Cette instabilité politique, marquée par des reculs sur des réformes clés comme les retraites ou les cotisations patronales, pourrait peser dans la décision de S&P. Selon Charles-Henri Colombier, économiste chez Rexecode, « l’instabilité risque de perdurer, ce qui pourrait inciter S&P à revoir la perspective française ».

En mai dernier, S&P avait déjà abaissé la note de la France, passant de « AA » à « AA- », mais avec une perspective stable. Cette fois, les experts anticipent une éventuelle détérioration, que ce soit par un abaissement supplémentaire ou un passage en perspective négative. Norbert Gaillard, économiste indépendant, évoque aussi la possibilité d’un placement sous surveillance négative, signalant une tension accrue susceptible de mener à une dégradation rapide.

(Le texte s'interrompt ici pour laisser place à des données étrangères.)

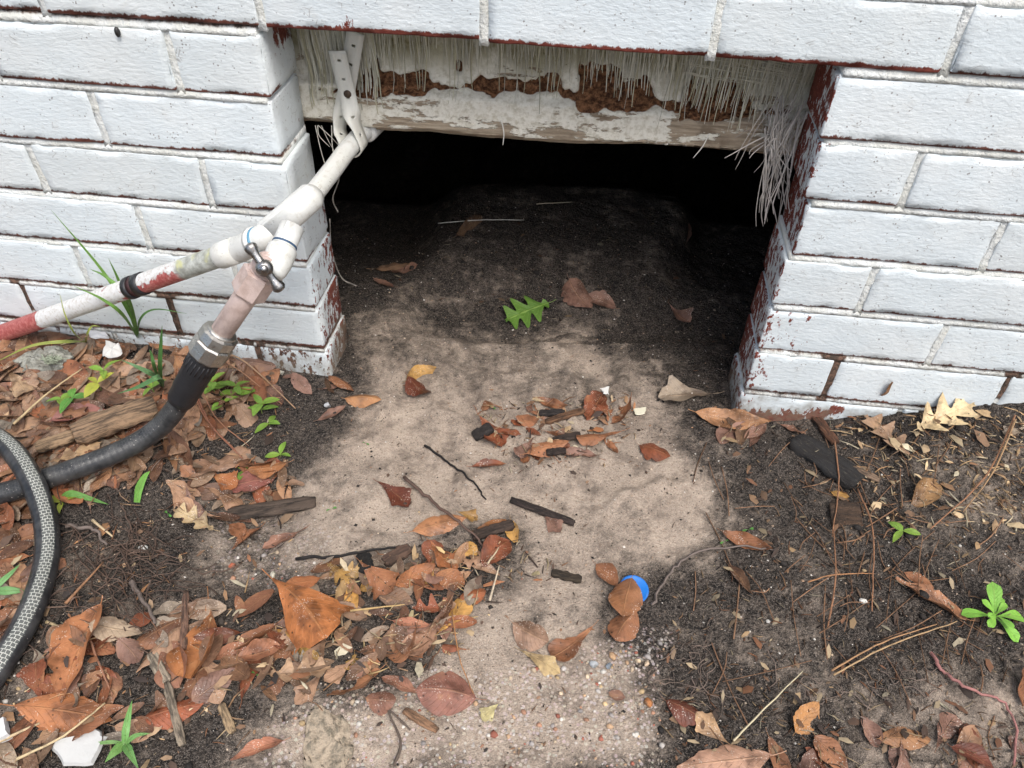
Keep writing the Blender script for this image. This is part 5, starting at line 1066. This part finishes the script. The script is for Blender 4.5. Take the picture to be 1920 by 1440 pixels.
bark(352, 1116, 349, 1228, .007, .006, (.27, .15, .10), 'thick brown stick lying upright in the lower left litter', 22, 'stick', 'stick', .006)
# scrap plastic and foam
def slab(name, corners, th, col, label, cat, mat, lift=.004, seed=0, bend=.0):
    P = [G(p[0], p[1]) for p in corners]; P = [p+np.array([0, 0, lift+(corners[i][2] if len(corners[i]) > 2 else 0)]) for i, p in enumerate(P)]; c = np.mean(P, 0); r = random.Random(seed); ring = []
    for i in range(len(P)):
        a, b_ = P[i], P[(i+1) % len(P)]
        for k in range(4): q = a+(b_-a)*k/4; ring.append(q+np.array([r.gauss(0, .0006), r.gauss(0, .0006), bend*math.sin(k+i)]))
    n_ = len(ring); V = [p-c for p in ring]+[c+(p-c)*.9-c+np.array([0, 0, th]) for p in ring]+[np.array([0, 0, th*1.05+bend])]
    F = [(i, (i+1) % n_, n_+(i+1) % n_, n_+i) for i in range(n_)]+[(n_+i, n_+(i+1) % n_, 2*n_) for i in range(n_)]+[tuple(range(n_))[::-1]]
    o = obj(name, mesh(name, V, F, mat, False)); o.location = c; o.color = (*col, 1); return tag(o, label, cat)
slab('foam_scrap', [(-20, 1372), (18, 1352), (26, 1390), (0, 1398), (-30, 1400)], .008, (.58, .58, .57), 'white foam block at the left edge', 'foam', MT_PLASTIC, .004, 1)
slab('foam_scrap', [(96, 1398), (190, 1372), (205, 1386), (180, 1442), (128, 1442)], .0035, (.54, .54, .52), 'white foam sheet scrap under straws at the bottom left', 'foam', MT_PLASTIC, .006, 2)
slab('plastic_scrap', [(200, 688, .006), (210, 668, .014), (236, 670, .012), (238, 682, .006), (218, 690, .006)], .0015, (.58, .57, .54), 'torn white plastic scrap standing in the leaf heap', 'plastic', MT_PLASTIC, .012, 3, .002)
slab('plastic_scrap', [(170, 634), (205, 636), (210, 648), (176, 646)], .002, (.66, .67, .68), 'grey white plastic sliver at the wall foot under the pipe', 'plastic', MT_PLASTIC, .012, 4, .001)
slab('paint_chip', [(1124, 738), (1140, 734), (1140, 750), (1130, 748)], .0012, (.75, .74, .70), 'white paint chip in the pile before the opening', 'paint chip', MT_PLASTIC, .010, 5)
slab('paint_chip', [(1186, 770), (1212, 768), (1208, 780), (1190, 782)], .0012, (.72, .68, .52), 'cream paint chip right of the pile before the opening', 'paint chip', MT_PLASTIC, .004, 6)
# blue disc under a leaf
c0 = G(1188, 1108, .003); V = []; F = []; n_ = 32
for (r_, z_) in ((.0, .0016), (.0132, .0016), (.0142, .0022), (.0155, .0022), (.0160, .0015), (.0160, -.002), (.0, -.002)):
    V += [(r_*math.cos(2*math.pi*k/n_), r_*math.sin(2*math.pi*k/n_), z_) for k in range(n_)]
F = [(i*n_+k, i*n_+(k+1) % n_, (i+1)*n_+(k+1) % n_, (i+1)*n_+k) for i in range(6) for k in range(n_)]
o = obj('plastic_disc', mesh('plastic_disc', V, F, MT_PLASTIC)); o.location = c0; o.rotation_euler = (.12, .1, 0); o.color = (.008, .16, .56, 1); tag(o, 'bright blue plastic disc half hidden by a brown leaf', 'disc')
for k in range(-2, 3):
    for j in range(-2, 3):
        q = cell(c0[0]+k*.01, c0[1]+j*.01); HB[q] = max(HB.get(q, 0), .007)
o = place('dead_leaf', get_leaf('ell', .8, .3, 7), G(1180, 1096), G(1164, 1164), .0, .001, (.26, .11, .045)); tag(o, 'brown leaf lying over the blue plastic disc', 'leaf', 'dead leaves lying on the ground')
# small dark cocoon on the wall
p = W(220, 60, -.004); V = []; F = []
for i in range(7):
    th = math.pi*i/6
    for k in range(10): V.append((.0028*math.sin(th)*math.cos(k*.628), .003*math.sin(th)*math.sin(k*.628), .0052*math.cos(th)))
F = [(i*10+k, i*10+(k+1) % 10, i*10+10+(k+1) % 10, i*10+10+k) for i in range(6) for k in range(10)]
o = obj('cocoon', mesh('cocoon', V, F, MT_BLACK)); o.location = p; o.color = (.02, .018, .016, 1); tag(o, 'tiny black cocoon stuck to a white brick at upper left', 'cocoon')
# lichen tuft
mb = MB(); c0 = G(108, 700, .02); 
for i in range(90):
    a = rnd.uniform(0, 6.28); rr = rnd.uniform(.002, .016); p0 = np.array([math.cos(a)*rr*.6, math.sin(a)*rr*.35, 0]); e = p0+np.array([rnd.gauss(0, .006), rnd.gauss(0, .004), rnd.uniform(.001, .008)]); mb.tube(spline([p0, (p0+e)/2+np.array([0, 0, .002]), e], 3), .0007, 4)
o = mb.build('lichen', MT_TWIG); o.location = c0; o.color = (.34, .38, .28, 1); tag(o, 'grey green lichen tuft on the leaf heap at left', 'lichen')

# ------------------------------------------------------------------ green plants
def gleaf_mesh(shape, wr, curl, seed, nu=10):
    w = leaf_profile(shape); V = []; UV = []; F = []
    for i in range(nu+1):
        t = i/nu; k = curl
        for j in range(-2, 3): s_ = j/2; y = s_*w(t)*wr*.5; V.append((math.sin(k*t)/k, y, -(1-math.cos(k*t))/k+.25*abs(y))); UV.append((t, .5+.5*s_))
    for i in range(nu):
        for j in range(4): F.append((i*5+j, (i+1)*5+j, (i+1)*5+j+1, i*5+j+1))
    return mesh('leaf', V, F, MB_GREEN, uv=UV)
GL = [gleaf_mesh('ell', .42, .7, 1), gleaf_mesh('lan', .36, .9, 2), gleaf_mesh('ovate', .5, .6, 3)]; GS = gleaf_mesh('obo', .42, .7, 4); 
def green(me, root, p, az, el, L, col, name='leaf'):
    o = obj(name, me, root); o.location = p; o.rotation_euler = (rnd.uniform(-.3, .3), -el, az); o.scale = (L, L, L); o.color = (*col, 1); return o
def weed(px, py, sc_, nodes, label, hue=0, lift=0, lean=(0, 0)):
    b0 = G(px, py); b0[2] += lift; r = empty('weed_seedling', label, 'weed', tuple(b0), 'weed seedlings among the leaves'); P = [np.array([0, 0, -.006])]; 
    for k in range(nodes): P.append(P[-1]+np.array([lean[0]*sc_+rnd.gauss(0, .001), lean[1]*sc_+rnd.gauss(0, .001), .011*sc_]))
    o = MB().tube(spline(P, 4), .0008, 5).build('stem', MT_TWIG, r); o.color = (.16, .22, .05, 1); a0 = rnd.uniform(0, 3)
    for k in range(1, nodes+1):
        n_ = 2 if k < nodes else 3
        for q in range(n_):
            c = (.19, .32, .045) if hue == 0 else ((.38, .40, .06) if hue == 1 else (.10, .26, .04)); green(rnd.choice(GL), r, P[k], a0+k*1.5+q*(6.28/n_)+rnd.uniform(-.3, .3), rnd.uniform(.05, .6), sc_*rnd.uniform(.016, .024), jit(c, .2))
for w_ in [(402, 735, 1.15, 2, 'bright green seedling right beside the hose socket'), (446, 742, 1.1, 2, 'bright green seedling at the upper right below the nut'), (418, 762, .95, 1, 'low seedling between the hose socket and its neighbours'), (492, 775, 1.1, 2, 'seedling with narrow leaves below the pier corner'),
           (505, 798, 1.0, 1, 'seedling just below the narrow leaved one'), (526, 856, .9, 1, 'lone seedling at the edge of the grey sand'), (458, 888, .9, 1, 'small seedling above the shiny orange leaf'), (146, 772, 1.3, 1, 'dark green seedling in the leaf heap at left', 2, .015), (128, 768, .9, 1, 'small green seedling beside the dark green one', 0, .015),
           (196, 745, 1.2, 1, 'yellow green seedling in the leaf heap beside the hose', 1, .018), (205, 722, 1.2, 1, 'light green seedling above the yellow one', 0, .018), (122, 945, 1.0, 1, 'yellowish seedling beside the netted hose', 1), (1690, 1000, 1.0, 1, 'small bright green seedling among the pine needles'), (292, 742, 1.0, 1, 'green seedling under the black hose socket', 0, .01)]: weed(*w_)
for i, (px, py, s_) in enumerate([(1402, 996, .006), (622, 957, .005), (686, 834, .004), (924, 766, .004), (1358, 1018, .005), (316, 966, .005), (480, 1266, .004)]):
    r = empty('sprout', ['pair of round cotyledons at the edge of the dark soil', 'tiny round sprout on the grey sand by the wood strip', 'tiny green sprout on the sand left of the twig', 'tiny green sprout behind the pile before the opening', 'tiny sprout left of the narrow orange leaf', 'tiny sprout near the oak leaf', 'tiny sprout among lower left leaves'][i], 'sprout', tuple(G(px, py, .002)), 'tiny sprouts'); a = rnd.uniform(0, 6)
    for q in range(2): green(GS, r, (0, 0, .001), a+q*3.14, .2, s_*1.3, (.10, .30, .06))
# rosette weed at right
r = empty('rosette_weed', 'fresh light green rosette weed with spoon shaped leaves on the right', 'weed', tuple(G(1862, 1160)))
for i, (az, el, L) in enumerate([(1.7, 1.0, .036), (3.05, .25, .032), (.2, .2, .034), (-.9, .1, .030), (1.2, .8, .022), (2.4, .8, .02), (4.1, .4, .02), (5.3, .5, .02), (.8, .9, .016), (3.7, .7, .016)]): green(GS, r, (0, 0, .002+.0006*i), az, el, L, jit((.22, .47, .06), .12))
# grass
def blade_obj(root, P, w, col):
    P, T, N = frames(P); V = []; F = []; UV = []
    for i in range(len(P)):
        t = i/(len(P)-1); ww = w*(.75+.6*t if t < .3 else 1-((t-.3)/.7)**1.6)+.0002; s_ = np.cross(T[i], (CAM-P[i])/np.linalg.norm(CAM-P[i])*.6+np.array([.3, -.2, .5])); s_ /= np.linalg.norm(s_); nn = np.cross(s_, T[i])
        V += [P[i]-s_*ww/2, P[i]-nn*ww*.18, P[i]+s_*ww/2]; UV += [(t, 0), (t, .5), (t, 1)]
    for i in range(len(P)-1): a = 3*i; F += [(a, a+1, a+4, a+3), (a+1, a+2, a+5, a+4)]
    o = obj('blade', mesh('blade', [v-np.array(root.location) for v in V], F, MB_GREEN, uv=UV), root); o.color = (*col, 1); return o
def grass(label, base, blades, group='grass tufts'):
    b0 = np.array(base); r = empty('grass_tuft', label, 'grass', tuple(b0), group)
    for (pts, w, c) in blades: blade_obj(r, spline([b0]+pts, 6), w, jit(c, .1))
g1, g2, g3 = (.13, .27, .05), (.09, .22, .06), (.34, .38, .09)
b_ = G(262, 640, .004)
grass('tall grass tuft growing at the wall behind the pipe', b_, [([W(245, 590, -.03), W(190, 505, -.025), W(96, 394, -.02)], .0050, g1), ([W(235, 560, -.02), W(220, 520, -.02), W(203, 484, -.02)], .0045, g1), ([W(240, 560, -.05), W(200, 520, -.05), W(168, 504, -.05)], .0050, g1),
      ([W(230, 590, -.06), W(190, 560, -.07), W(138, 536, -.07)], .0045, g1), ([W(262, 600, -.05), W(290, 580, -.05), W(350, 588, -.05)], .0028, g2)])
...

Pour autant, une perspective négative aurait un impact limité sur les coûts d’emprunt à court terme. En revanche, une nouvelle baisse de la note pourrait accentuer la fébrilité des investisseurs et augmenter les taux de rendement exigés par les marchés.

Tensions sur les marchés

Déjà malmenée, la position de la France sur les marchés financiers se détériore. Le taux d’emprunt à 10 ans du pays a brièvement dépassé cette semaine celui de la Grèce, un signal inquiétant pour une économie longtemps perçue comme plus robuste. L’écart entre les taux français et allemands (« spread ») a atteint des sommets avant de se stabiliser légèrement après les annonces concernant l’électricité.

Les experts restent prudents. Alexandre Baradez, analyste marchés chez IG France, souligne que si les concessions budgétaires peuvent être perçues positivement à court terme, elles risquent de nuire à l’efficacité des réformes si elles sont jugées excessives ou motivées par des considérations politiques.

Objectif : maîtriser le déficit

Malgré les ajustements au projet initial, le Premier ministre Michel Barnier s’est voulu rassurant. Il a réitéré l’engagement de réduire le déficit public à environ 5 % du PIB en 2025, contre 6,1 % attendus cette année. Mais ces efforts suffiront-ils à convaincre S&P et les investisseurs ? La réponse de l’agence ce soir pourrait sceller l’avenir économique immédiat de la France.

L’incertitude reste totale, et une dégradation de la note pourrait précipiter une situation déjà jugée critique par de nombreux observateurs.